Stephen Swoyer, who covers BI for The Data Warehouse Institute and other publications, wrote an article called, "The SaaS Paradigm Shift—Did You Catch It?" that includes market data from Gartner and an overview of some of the analytics solutions available to salesforce.com customers on the AppExchange today. He also covered the same topic earlier in the year in an article entitled, "What's That? Business Intelligence Without the High TCO?" and wrote about our partner Celequest's "SaaS Trump Card".

It's also been great to see innovative smaller vendors like Oco and LucidEra aggressively promote the shift to on-demand business intelligence. Each of them has recently done webinars with industry thought-leader and data warehousing guru Claudia Imhoff that I thought were quite interesting. Oco CEO George O'Connor also wrote a thoughtful article called, "Business Intelligence Meets its SaaS Future" that contrasts traditional BI solutions with "the power of on-demand business analytics."

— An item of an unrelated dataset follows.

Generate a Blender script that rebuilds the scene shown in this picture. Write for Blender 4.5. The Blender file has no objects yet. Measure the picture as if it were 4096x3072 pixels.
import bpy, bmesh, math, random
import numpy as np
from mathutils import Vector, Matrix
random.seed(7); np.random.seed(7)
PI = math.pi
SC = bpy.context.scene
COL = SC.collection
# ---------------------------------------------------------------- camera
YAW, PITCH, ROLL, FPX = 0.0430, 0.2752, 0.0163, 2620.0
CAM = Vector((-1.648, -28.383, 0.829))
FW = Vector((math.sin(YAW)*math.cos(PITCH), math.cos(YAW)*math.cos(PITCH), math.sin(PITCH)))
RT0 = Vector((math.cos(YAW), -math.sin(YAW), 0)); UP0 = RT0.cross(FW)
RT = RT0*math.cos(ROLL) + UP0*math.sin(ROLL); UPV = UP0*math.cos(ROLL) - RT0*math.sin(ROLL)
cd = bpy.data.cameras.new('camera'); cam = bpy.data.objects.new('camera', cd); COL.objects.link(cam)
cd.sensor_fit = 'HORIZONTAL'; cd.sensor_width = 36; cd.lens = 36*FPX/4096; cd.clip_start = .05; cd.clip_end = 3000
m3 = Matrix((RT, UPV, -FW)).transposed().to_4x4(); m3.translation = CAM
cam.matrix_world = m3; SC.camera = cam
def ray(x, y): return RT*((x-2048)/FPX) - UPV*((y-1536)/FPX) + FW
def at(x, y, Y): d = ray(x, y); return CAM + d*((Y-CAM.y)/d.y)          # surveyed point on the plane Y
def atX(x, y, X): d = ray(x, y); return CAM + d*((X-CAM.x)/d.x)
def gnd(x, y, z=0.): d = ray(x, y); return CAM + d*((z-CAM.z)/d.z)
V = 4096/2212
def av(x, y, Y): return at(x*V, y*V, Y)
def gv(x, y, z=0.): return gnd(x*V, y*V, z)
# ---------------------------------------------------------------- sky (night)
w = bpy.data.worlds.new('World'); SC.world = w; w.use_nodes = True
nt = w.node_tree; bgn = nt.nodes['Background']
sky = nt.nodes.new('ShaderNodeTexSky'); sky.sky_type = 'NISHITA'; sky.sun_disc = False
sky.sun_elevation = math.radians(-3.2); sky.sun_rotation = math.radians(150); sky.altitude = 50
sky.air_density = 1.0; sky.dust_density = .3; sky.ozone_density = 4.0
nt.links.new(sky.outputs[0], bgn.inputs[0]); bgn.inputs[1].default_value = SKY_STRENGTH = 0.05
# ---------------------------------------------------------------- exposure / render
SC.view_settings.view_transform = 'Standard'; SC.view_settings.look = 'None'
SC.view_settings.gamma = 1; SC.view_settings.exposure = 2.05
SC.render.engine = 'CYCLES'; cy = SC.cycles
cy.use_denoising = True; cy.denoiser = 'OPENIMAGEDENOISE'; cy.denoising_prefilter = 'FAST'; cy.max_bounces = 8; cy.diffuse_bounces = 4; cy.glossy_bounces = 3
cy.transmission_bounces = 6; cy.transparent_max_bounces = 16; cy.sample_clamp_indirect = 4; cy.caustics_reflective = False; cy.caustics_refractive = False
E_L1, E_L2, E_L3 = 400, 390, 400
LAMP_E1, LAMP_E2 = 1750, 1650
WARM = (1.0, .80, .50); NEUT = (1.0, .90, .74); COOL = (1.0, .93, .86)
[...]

This is just a sampling of what's been written recently, but I think it reflects the fact that on-demand has become mainstream and no software market will go untouched. The goal of business intelligence tools and applications from the earliest days (when the market was still known as "decision support") has been to deliver the right information to the right people at the right time and to ensure that this information is consistent and accurate (don't make me say one version of the truth!). I think the renewed focus on simplicity in the BI market is accelerating the shift from on-premise to on-demand solutions and this will ultimately help drive greater end-user adoption and improve organizational decision making.

As always, I'm interested in your thoughts and any other useful articles you've seen on this topic.

 

3 Comments

One item that certainly rang true with me was the following from the Stephen Swoyer article: "There is an important caveat, Eckerson concedes: companies must first make peace with the idea that corporate data will be stored outside their own firewalls. “But Salesforce.com has broken through these fears, it seems,” noted Eckerson." Not entirely...many in our IT department are still mightily afraid of allowing certain corporate data (like point-of-sale data) to be made available via Salesforce.com. This is generally the first concern raised by them whenever we talk about exploring any kind of analytical functionality within Salesforce.com.

So, for us, much of the promise of on-demand BI remains blocked by this persistent trepidation around data security. Another potential road-block is the notion that BI can't ever be truly self-service, that significant amounts of training and development are required in order to design and deploy a robust reporting solution. For example, it has taken 10 months and 8 developers to create an OLAP cube for our Marketing department (resulting in palpable frustration on the part of the users who needed this functionality yesterday), and it is being proposed that "power users" on the Business side will require weeks of official training and partnering with IT developers before they can be deemed proficient enough to design and deploy Business Objects dashboards off of our EDW data. It has even been mentioned that the mere mortals of BI, the basic report consumers, may also require some level of training before they can successfully use these dashboards.

This all seems to fly in the face of the vision Wayne Eckerson puts forth in his book "Performance Dashboards":

"The drag-and-drop nature of ADEs [Analytical Development Environments]
will shift development responsibilities away from IT staff and application
developers. With an ADE, a power user can easily modify a packaged
analytical application, flesh out a report definition, or create a new
application or report from scratch once IT has established data connections and query objects. Thus, ADEs will once and for all get the IT staff out of the business of creating reports so they can focus on what they are best at: building robust data architectures and abstraction layers for end users. ADE tools will also accelerate the trend towards rapid prototyping. Developers and power users can use an ADE tool in a joint application design session to get immediate feedback from users on data, application screens, metrics, and report designs. This iterative process results in better designed applications that are delivered more rapidly."

While this doesn't speak to On Demand BI specifically, I think it addresses the spirit of it. Users shouldn't have to wait months to benefit from BI, nor should they have to go through a lot of arduous training before they're able to design, publish and analyze reports based on a common data platform. As Mark LaRow states in the recent 'What Works' magazine from TDWI, "To achieve broad-based self-service, companies need a BI technology that offers 'what you see is what you get' (WYSIWIG) design, eliminating user training in report design." I think Salesforce.com has mastered the WYSIWIG interface; therefore, the prospect of placing such a hyper-flexible and user-friendly application on top of a solidly modeled On Demand data mart or warehouse is not only exciting but the way I feel things need to go in order to bring "BI to the masses".